No, ya no podemos arrojar las cenizas de nuestros familiares ni amigos en alta mar ni enterrarlas en el jardín. «'Memento, homo, quia pulvis es et in pulverem reverteris'». ¿O «... 'pulvis eris et in pulvis reverteris'»? ¿Somos o fuimos polvo? ¿Nacemos de un polvo y nos pasamos la vida hechos polvo para, al final, tener que eternizar el polvo y sus lodos en la caja fuerte de los camposantos y no en un cubo de basura?

JAZZ EN LUGAR DE SALMOS

Confesaré que, al día siguiente de la cremación de mi padre, hijos, sobrinos y amigos fuimos al tanatorio a recoger el pequeño cáliz de madera que contenía algunas de sus cenizas -¿qué hicieron con las otras?- y con ellas nos fuimos a brindar por él en uno de sus bares favoritos. Al entrar la fúnebre comitiva en el local, el dueño preguntó por mi padre, y yo no pude decirle otra cosa que un poquito de él estaba allí. En nuestra íntima ceremonia sustituimos los salmos por el jazz, el vino de misa por el Moët Chandon, el agua bendita por las lágrimas y las lágrimas por las carcajadas de los momentos recordados. Hasta que alguien, en medio de la tragicomedia, sugirió que una manera de tener para siempre al abogado Ollé con nosotros era… comérnoslo.

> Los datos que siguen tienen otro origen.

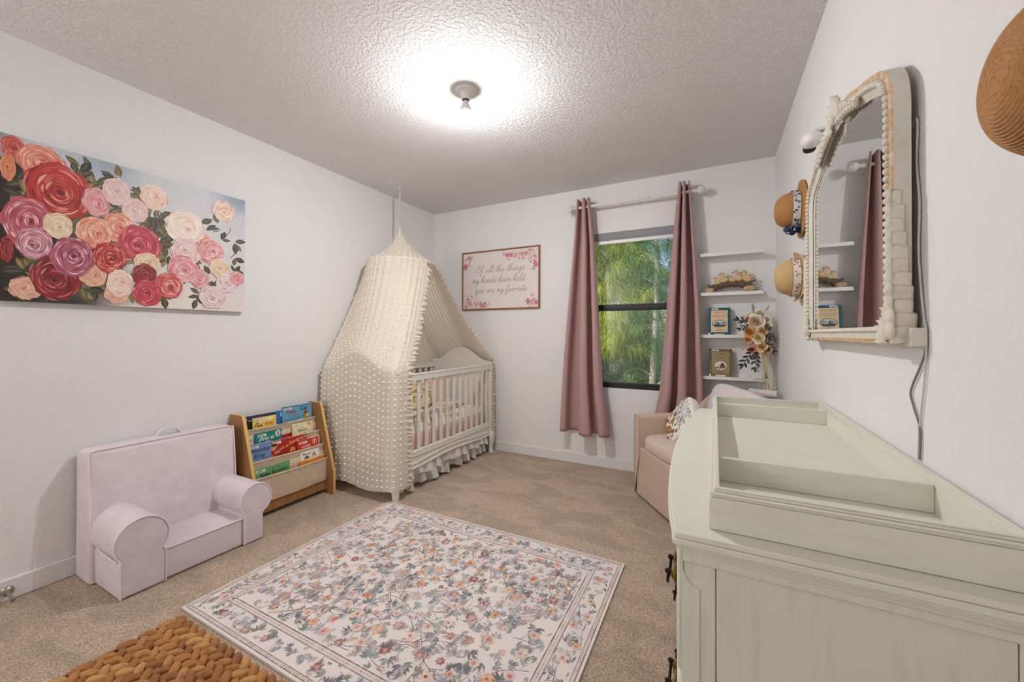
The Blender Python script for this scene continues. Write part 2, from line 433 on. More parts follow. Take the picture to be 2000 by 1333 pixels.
LV = [(0.248,0.672),(0.265,0.646),(0.289,0.581),(0.368,0.65),(0.455,0.575),(0.376,0.491),(0.402,0.463),(0.255,0.416),(0.215,0.438),(0.028,0.531),(0.024,0.464),(0.057,0.467),(0.068,0.169),(0.031,0.155),(0.098,0.136),(0.117,0.184),(0.041,0.055),(0.195,0.306),(0.268,0.273),(0.498,0.453),(0.527,0.424),(0.572,0.388),(0.542,0.445),(0.565,0.34),(0.573,0.286),(0.75,0.516),(0.83,0.515),(0.859,0.439),(0.947,0.426),(0.942,0.324),(0.751,0.258),(0.918,0.262),(0.727,0.096),(0.752,0.119),(0.797,0.133),(0.959,0.171),(0.304,0.099),(0.281,0.072),(0.432,0.061),(0.515,0.02),(0.559,0.05),(0.66,0.148),(0.718,0.05),(0.127,0.148),(0.346,0.322),(0.541,0.518),(0.326,0.452),(0.246,0.068),(0.317,0.042)]
GR = [(74, 64, 34), (104, 90, 48), (58, 52, 36), (132, 112, 66), (46, 44, 32), (92, 84, 60)]
for (u, v) in LV+[(random.uniform(.06, .6), random.uniform(.06, .62)) for _ in range(34)]:
    for k in range(random.choice((3, 4, 4, 5)) if u < .62 else random.choice((2, 3, 3))):
        a = random.uniform(0, 6.28); l = random.uniform(.045, .075); w_ = l*random.uniform(.38, .55)
        uu, vv = u+random.uniform(-.018, .018), v+random.uniform(-.018, .018)
        uu = min(max(uu, .07), W-.06); vv = min(max(vv, .06), Hh-.06)
        c = random.choice(GR); h = d.lay()
        d.leaf(uu, vv, l, w_, a, c, h)
        d.leaf(uu+.004*math.cos(a), vv+.004*math.sin(a), l*.8, w_*.35, a+.06, tuple(min(255, x+34) for x in c), h+5e-7)
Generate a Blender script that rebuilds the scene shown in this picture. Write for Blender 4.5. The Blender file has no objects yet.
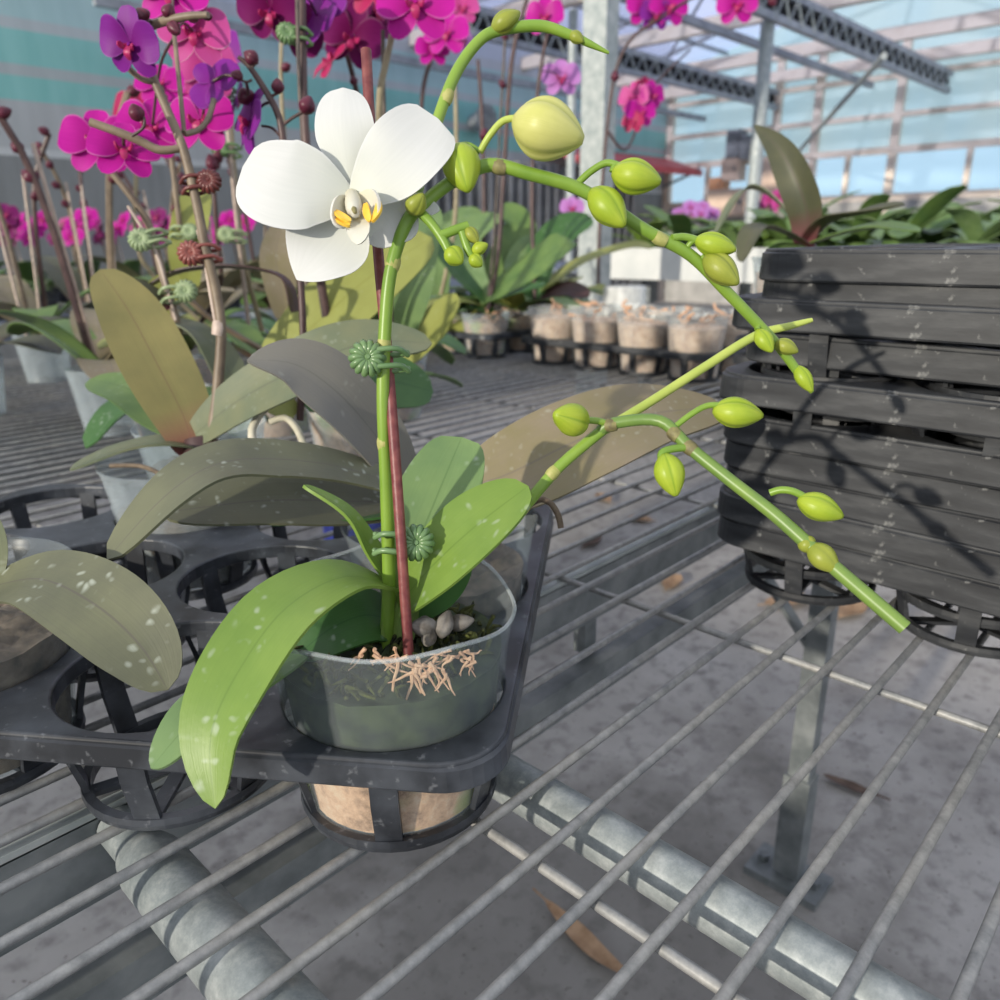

Y así lo hicimos: practicamos un pequeño agujero en la bolsita de plástico que, dentro del copón de madera, envolvía las piedrecitas, tomamos una o dos, no más grandes que un grano de arroz, y así comulgamos.

No sé si este proceder, junto a otros pecados veniales o de muerte conllevará nuestra definitiva condena a las calderas de Pere Botero, o si la infinita misericordia de Dios alcanzará también a los que hemos preferido no refugiarnos en su rocambolesca iglesia e intentar ser buena gente de por libres.